En este acápite podemos incluir otro ejemplo en palabras textuales del autor: “Permaneció inmóvil un largo rato, preguntándose asombrado cómo había hecho para llegar a ese abismo de desamparo, cuando una mano con todos los dedos extendidos, que tanteaba en las tinieblas, le tropezó la cara. No se sorprendió, porque sin saberlo lo había estado esperando. Entonces se confió a aquella mano, y en un terrible estado de agotamiento se dejó llevar hasta un lugar sin formas donde le quitaron la ropa y lo zarandearon como un costal de papas y lo voltearon al derecho y al revés, en una oscuridad insondable en la que le sobraban los brazos, donde ya no olía más a mujer, sino a amoniaco, y donde trataba de acordarse del rostro de ella y se encontraba con el rostro de Úrsula, confusamente consciente de que estaba haciendo algo que desde hacía mucho tiempo deseaba que se pudiera hacer…” (p. 41-42).
Sexo público
En Cien años de soledad las relaciones sexuales no se circunscriben a lo íntimo. Amplio es su espectro social y muy importante. A veces adquieren un carácter trágico que, de manera inapelable, se resuelven con sangre. Como ocurre con José Arcadio Buendía y Úrsula Iguarán: ella, en los comienzos de la relación, atemorizada de que les naciera un hijo con cola de puerco, utiliza por un lapso de tiempo bastante considerable (año y medio) un “pantalón de castidad” (p. 35).
En el pueblo, la virginidad de Úrsula y la supuesta impotencia del marido son de público conocimiento. Hasta el día en que Prudencio Aguilar, colérico porque perdió en una riña de gallos con José Arcadio Buendía, le espeta: “A ver si por fin ese gallo le hace el favor a tu mujer” (p. 34).

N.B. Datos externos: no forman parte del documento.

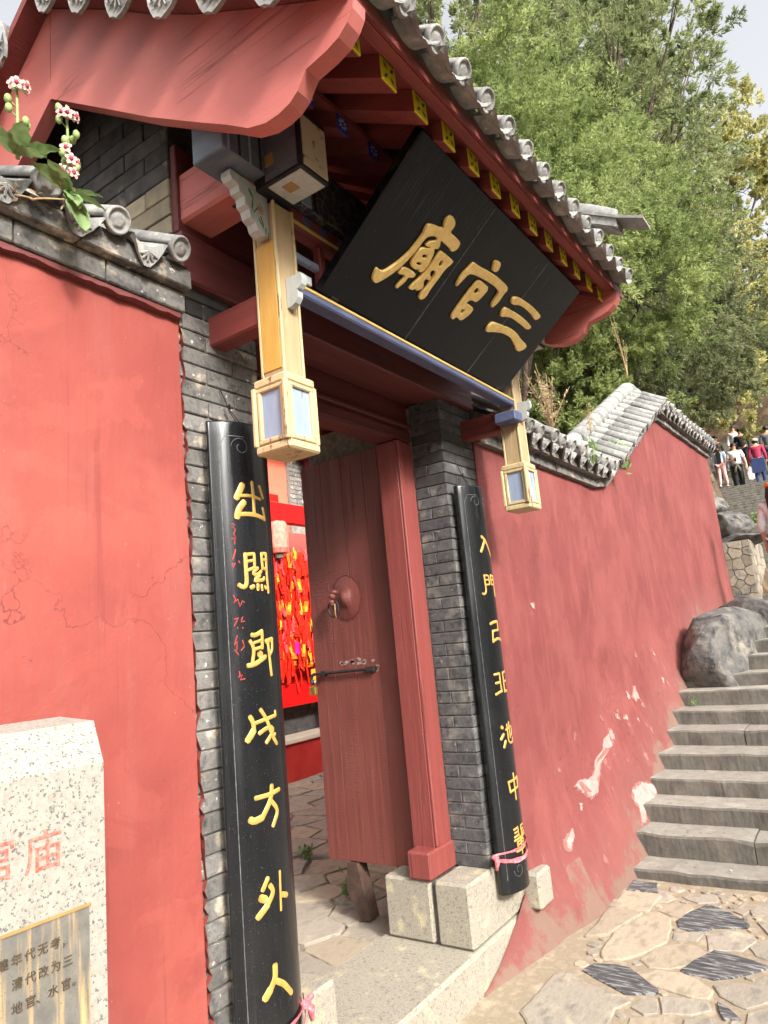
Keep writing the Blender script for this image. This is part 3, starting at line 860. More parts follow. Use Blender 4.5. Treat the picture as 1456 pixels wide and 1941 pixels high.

Como se sabe, esas palabras fueron su perdición. El ofendido cura el ultraje con sangre. Muerto Prudencio Aguilar, y recuperado el honor de su hombría, José Arcadio Buendía desvirga a su esposa.
Más adelante, cuando a Macondo llega la compañía bananera y la hojarasca invade todos sus rincones, se escuchará en la Calle de los Turcos el estropicio de las parejas gimiendo de amor, en calurosas hamacas y a la sombra de los almendros.
Es una especie de voyerismo colectivo, que se profundizará en las páginas por venir, pues si hay algún personaje que torna la sexualidad erótica en algo público es José Arcadio. Su descaro no tiene límites. No solo por la ocasión aquella en la que copula en una carpa con una gitana a la vista de una pareja que retoza cerca de ellos o por su hábito de rifarse entre las mujeres, sino por su relación con Rebeca. Por esas sesiones agotadoras y estruendosas que tenían amedrentados a los vecinos, quienes “rogaban que una pasión tan desaforada no fuera a perturbar la paz de los muertos” (p. 119), ya que los amantes vivían al frente del cementerio.
Tampoco podemos dejar de mencionar ese burdel de ensueño en donde “la dueña (una verdadera voyerista) entraba en los mejores momentos del amor y hacía toda clase de comentarios sobre los encantos íntimos de los protagonistas” (p. 453), pero nadie suspendía sus afanes de cuerpo.
Ahí está, pues, buena parte del análisis que el profesor José Luis Garcés le hace al mundo macondiano de Gabo sin falsos remilgos. Las cosas por su nombre, como nuestro lema.